Written request ▸
Repeat every line, exactly, from the very first through the one where "bpy.data.objects.remove(o)" appears. Add nothing else.

Scene script records
------------------------------------------------------------

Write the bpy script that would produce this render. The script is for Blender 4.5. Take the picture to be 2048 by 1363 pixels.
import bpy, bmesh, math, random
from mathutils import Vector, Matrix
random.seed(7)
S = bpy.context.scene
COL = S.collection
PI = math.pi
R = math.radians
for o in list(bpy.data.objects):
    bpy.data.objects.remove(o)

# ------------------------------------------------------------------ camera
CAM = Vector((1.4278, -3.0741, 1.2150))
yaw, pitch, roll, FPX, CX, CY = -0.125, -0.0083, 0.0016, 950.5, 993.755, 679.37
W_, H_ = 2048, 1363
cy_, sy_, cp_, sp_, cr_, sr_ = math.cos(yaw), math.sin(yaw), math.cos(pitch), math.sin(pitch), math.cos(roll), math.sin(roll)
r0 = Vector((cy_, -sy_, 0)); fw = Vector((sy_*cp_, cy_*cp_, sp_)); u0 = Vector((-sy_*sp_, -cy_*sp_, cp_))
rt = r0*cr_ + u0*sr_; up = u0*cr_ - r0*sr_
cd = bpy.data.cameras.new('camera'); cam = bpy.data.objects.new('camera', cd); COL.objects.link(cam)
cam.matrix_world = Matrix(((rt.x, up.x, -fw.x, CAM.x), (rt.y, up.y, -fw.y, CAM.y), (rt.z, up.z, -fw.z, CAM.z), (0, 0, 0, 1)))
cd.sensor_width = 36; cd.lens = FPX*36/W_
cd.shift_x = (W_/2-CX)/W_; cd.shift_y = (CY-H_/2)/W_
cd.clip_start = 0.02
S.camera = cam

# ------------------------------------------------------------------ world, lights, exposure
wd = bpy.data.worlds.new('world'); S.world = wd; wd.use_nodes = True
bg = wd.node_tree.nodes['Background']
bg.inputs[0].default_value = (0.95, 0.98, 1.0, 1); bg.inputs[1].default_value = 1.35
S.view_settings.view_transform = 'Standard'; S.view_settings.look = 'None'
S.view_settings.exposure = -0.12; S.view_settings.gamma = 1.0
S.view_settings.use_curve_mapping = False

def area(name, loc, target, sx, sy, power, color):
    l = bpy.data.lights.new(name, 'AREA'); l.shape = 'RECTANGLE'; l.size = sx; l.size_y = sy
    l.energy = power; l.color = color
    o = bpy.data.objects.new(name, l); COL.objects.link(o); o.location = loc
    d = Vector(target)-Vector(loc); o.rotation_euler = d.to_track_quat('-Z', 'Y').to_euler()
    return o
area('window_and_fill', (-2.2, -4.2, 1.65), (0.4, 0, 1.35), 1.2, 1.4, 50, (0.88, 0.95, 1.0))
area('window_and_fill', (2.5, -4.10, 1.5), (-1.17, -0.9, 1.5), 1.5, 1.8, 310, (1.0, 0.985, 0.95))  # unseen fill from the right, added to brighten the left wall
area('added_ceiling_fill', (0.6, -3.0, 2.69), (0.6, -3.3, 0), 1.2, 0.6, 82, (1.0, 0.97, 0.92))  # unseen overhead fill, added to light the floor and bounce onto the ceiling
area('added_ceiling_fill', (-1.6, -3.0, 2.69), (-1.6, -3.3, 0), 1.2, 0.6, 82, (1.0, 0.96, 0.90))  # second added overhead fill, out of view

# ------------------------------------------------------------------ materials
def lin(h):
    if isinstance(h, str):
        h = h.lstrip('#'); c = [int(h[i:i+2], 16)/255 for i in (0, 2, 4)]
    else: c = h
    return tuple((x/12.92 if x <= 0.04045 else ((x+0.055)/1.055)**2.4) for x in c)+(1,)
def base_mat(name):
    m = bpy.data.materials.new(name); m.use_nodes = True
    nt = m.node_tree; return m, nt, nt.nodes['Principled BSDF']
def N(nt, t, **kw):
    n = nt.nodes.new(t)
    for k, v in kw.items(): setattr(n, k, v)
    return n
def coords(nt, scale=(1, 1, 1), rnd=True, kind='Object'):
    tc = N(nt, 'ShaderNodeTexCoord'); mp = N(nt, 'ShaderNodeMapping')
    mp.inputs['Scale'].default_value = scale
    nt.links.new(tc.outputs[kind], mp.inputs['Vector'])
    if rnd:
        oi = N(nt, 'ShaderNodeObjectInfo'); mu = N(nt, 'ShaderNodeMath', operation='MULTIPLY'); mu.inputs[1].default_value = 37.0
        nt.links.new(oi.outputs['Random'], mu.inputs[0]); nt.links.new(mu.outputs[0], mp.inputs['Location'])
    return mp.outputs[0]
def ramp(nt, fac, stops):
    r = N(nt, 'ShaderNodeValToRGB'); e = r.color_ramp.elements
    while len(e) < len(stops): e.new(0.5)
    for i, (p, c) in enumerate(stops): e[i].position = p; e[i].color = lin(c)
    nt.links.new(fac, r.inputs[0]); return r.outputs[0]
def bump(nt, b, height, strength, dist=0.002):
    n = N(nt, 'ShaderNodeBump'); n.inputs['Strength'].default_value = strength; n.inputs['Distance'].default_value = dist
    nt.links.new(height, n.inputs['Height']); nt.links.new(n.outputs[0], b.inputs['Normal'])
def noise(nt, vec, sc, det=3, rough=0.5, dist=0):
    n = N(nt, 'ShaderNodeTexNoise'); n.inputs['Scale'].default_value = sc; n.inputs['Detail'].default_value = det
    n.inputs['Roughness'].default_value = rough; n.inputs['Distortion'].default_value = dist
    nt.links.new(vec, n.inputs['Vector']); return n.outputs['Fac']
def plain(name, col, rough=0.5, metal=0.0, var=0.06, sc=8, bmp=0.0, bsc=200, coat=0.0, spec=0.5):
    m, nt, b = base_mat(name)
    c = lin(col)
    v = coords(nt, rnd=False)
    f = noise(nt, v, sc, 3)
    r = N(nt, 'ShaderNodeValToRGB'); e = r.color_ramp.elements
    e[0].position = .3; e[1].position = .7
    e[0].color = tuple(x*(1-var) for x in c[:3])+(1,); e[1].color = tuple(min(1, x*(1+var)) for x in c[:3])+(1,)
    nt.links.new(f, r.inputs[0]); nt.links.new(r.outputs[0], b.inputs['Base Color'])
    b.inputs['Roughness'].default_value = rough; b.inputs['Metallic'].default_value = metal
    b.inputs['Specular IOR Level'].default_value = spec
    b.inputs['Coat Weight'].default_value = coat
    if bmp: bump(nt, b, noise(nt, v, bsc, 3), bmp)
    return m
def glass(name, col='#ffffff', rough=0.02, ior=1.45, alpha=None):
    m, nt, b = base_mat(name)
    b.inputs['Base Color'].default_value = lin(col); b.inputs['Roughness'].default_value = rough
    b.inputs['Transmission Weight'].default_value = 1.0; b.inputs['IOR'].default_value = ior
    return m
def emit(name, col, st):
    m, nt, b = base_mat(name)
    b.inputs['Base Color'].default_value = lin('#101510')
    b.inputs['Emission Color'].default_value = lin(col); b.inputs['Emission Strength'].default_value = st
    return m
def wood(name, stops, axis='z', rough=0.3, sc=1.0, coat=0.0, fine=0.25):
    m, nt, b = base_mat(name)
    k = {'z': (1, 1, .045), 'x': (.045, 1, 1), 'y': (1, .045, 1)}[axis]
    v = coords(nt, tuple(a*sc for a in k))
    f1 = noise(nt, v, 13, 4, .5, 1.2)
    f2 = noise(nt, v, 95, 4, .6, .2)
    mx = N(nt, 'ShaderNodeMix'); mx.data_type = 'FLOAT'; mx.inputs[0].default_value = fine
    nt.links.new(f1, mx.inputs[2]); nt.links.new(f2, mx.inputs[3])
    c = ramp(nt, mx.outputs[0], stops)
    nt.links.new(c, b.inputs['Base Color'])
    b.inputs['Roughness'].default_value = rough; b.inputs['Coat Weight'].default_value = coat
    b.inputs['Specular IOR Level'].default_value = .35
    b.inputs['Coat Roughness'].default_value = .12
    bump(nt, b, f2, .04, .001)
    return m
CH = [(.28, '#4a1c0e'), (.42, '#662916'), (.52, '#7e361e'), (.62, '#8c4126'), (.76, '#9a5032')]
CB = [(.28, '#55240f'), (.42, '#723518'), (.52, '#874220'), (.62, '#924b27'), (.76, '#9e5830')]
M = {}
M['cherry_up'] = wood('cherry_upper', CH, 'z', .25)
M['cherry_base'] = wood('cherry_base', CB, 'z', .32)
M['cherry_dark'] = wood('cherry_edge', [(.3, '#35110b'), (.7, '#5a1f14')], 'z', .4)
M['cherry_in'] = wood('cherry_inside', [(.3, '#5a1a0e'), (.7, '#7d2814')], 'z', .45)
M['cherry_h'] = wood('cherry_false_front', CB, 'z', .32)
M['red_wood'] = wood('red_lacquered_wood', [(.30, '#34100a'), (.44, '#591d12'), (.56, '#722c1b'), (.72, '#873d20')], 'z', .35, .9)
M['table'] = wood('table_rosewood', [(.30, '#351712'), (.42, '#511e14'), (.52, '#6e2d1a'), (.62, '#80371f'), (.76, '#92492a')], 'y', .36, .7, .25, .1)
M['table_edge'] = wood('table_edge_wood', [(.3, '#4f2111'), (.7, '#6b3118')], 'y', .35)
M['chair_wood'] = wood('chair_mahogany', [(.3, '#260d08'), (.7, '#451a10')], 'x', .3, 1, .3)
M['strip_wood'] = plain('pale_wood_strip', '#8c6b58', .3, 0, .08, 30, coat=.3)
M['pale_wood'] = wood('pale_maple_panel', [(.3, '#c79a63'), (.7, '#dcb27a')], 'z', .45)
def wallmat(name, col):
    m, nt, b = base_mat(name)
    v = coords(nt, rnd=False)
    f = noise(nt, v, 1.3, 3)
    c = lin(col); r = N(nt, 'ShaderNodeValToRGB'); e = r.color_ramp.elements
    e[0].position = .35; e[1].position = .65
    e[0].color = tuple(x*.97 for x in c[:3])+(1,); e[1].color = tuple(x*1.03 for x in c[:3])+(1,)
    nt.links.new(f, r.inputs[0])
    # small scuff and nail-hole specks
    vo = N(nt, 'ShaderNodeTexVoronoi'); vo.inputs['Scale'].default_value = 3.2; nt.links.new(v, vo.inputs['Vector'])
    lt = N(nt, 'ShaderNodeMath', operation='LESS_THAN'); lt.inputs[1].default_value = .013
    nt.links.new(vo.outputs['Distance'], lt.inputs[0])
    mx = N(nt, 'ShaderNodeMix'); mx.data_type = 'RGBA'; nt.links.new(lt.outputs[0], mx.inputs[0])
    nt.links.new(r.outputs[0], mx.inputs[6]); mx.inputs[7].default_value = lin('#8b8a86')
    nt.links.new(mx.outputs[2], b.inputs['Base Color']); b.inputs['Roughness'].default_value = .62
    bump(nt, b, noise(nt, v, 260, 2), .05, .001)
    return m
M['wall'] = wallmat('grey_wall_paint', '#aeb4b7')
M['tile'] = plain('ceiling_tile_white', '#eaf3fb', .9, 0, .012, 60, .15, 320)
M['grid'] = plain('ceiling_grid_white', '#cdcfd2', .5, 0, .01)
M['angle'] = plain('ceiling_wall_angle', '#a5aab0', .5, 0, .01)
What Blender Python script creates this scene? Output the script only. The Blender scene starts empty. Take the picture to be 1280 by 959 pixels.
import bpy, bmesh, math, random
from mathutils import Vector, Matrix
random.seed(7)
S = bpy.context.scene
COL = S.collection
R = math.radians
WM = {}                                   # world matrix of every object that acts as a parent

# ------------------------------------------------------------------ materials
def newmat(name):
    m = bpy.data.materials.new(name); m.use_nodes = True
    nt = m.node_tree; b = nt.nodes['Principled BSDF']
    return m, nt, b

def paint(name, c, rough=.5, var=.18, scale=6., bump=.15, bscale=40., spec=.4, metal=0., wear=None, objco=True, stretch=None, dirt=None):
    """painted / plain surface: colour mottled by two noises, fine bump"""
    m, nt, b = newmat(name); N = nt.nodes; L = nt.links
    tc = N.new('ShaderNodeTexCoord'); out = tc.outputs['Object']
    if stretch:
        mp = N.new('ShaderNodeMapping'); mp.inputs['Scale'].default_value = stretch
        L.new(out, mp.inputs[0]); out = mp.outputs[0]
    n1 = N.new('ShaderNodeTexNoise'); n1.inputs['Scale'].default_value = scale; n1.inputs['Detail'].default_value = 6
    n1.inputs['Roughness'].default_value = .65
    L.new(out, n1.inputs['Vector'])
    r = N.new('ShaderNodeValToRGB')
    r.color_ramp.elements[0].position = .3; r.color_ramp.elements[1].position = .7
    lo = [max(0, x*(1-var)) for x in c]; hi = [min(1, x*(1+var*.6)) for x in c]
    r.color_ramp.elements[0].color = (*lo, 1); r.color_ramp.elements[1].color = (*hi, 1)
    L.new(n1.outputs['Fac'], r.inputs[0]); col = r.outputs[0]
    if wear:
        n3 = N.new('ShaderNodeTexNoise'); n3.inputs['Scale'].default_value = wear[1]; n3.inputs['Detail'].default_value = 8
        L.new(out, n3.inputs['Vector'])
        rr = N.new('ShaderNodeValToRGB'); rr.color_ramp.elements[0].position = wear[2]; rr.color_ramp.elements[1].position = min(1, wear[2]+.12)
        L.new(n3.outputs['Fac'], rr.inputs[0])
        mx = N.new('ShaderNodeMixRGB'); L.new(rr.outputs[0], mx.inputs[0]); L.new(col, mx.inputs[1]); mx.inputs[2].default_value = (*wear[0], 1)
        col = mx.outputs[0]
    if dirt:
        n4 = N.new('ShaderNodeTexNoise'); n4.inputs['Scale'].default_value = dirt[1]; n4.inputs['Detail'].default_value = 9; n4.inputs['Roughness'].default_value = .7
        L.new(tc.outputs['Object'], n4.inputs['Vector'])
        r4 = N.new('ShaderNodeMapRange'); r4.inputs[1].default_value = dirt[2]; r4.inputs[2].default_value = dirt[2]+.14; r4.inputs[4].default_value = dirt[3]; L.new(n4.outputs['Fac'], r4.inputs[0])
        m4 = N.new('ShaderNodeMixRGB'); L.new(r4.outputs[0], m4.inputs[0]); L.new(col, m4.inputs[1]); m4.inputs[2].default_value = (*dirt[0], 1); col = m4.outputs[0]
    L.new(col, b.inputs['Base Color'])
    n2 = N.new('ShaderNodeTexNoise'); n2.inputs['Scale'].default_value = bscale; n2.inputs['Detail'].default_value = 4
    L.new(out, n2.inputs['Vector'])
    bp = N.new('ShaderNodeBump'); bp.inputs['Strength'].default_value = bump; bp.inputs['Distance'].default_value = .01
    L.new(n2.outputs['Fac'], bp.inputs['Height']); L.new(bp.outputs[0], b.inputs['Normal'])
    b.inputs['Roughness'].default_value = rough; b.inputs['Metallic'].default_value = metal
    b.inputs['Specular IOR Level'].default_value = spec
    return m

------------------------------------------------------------

Answer to the problem ▸
Write the bpy script that would produce this render. The script is for Blender 4.5. Take the picture to be 2048 by 1363 pixels.
import bpy, bmesh, math, random
from mathutils import Vector, Matrix
random.seed(7)
S = bpy.context.scene
COL = S.collection
PI = math.pi
R = math.radians
for o in list(bpy.data.objects):
    bpy.data.objects.remove(o)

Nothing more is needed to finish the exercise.